* [GIVEN REQUEST] How many lines of the data include the string "scene"? State the number and nothing else.
-- Begin THE RECORDS --
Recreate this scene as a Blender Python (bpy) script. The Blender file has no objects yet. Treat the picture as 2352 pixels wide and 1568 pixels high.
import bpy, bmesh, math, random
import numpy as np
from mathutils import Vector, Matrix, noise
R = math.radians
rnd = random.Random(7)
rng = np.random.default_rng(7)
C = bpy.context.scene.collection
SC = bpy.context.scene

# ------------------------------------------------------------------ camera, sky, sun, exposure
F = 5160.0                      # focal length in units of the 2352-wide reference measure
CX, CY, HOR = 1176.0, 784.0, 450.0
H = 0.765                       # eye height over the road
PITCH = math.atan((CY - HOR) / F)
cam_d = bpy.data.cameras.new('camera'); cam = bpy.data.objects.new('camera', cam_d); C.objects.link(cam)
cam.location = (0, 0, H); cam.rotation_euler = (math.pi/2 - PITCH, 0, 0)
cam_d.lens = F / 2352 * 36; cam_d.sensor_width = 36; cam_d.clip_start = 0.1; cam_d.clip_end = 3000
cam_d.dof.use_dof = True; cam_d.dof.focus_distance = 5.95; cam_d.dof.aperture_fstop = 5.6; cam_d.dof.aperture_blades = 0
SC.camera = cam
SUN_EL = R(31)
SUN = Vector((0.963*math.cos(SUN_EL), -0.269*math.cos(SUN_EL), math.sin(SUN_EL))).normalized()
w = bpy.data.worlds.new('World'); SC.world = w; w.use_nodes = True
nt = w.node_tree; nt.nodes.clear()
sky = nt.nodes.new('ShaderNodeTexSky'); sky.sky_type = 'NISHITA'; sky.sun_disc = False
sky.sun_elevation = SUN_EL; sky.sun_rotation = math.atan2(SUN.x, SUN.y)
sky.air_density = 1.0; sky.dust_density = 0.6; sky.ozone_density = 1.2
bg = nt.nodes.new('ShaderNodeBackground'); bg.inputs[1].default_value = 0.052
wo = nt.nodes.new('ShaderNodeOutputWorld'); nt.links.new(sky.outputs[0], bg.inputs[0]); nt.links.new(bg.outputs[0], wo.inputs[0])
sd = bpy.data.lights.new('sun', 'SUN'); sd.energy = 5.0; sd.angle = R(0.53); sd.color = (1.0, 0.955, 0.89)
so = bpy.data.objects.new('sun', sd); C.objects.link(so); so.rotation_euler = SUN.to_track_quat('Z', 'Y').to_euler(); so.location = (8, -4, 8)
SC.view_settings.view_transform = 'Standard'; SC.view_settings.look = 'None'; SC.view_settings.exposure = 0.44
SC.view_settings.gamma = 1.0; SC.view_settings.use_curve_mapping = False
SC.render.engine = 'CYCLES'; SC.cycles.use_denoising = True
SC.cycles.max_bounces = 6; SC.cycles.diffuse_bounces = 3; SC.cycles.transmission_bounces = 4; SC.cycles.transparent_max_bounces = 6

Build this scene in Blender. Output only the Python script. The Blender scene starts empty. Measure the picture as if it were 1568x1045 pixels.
-- End THE RECORDS --
* [RESPONSE BELOW] 4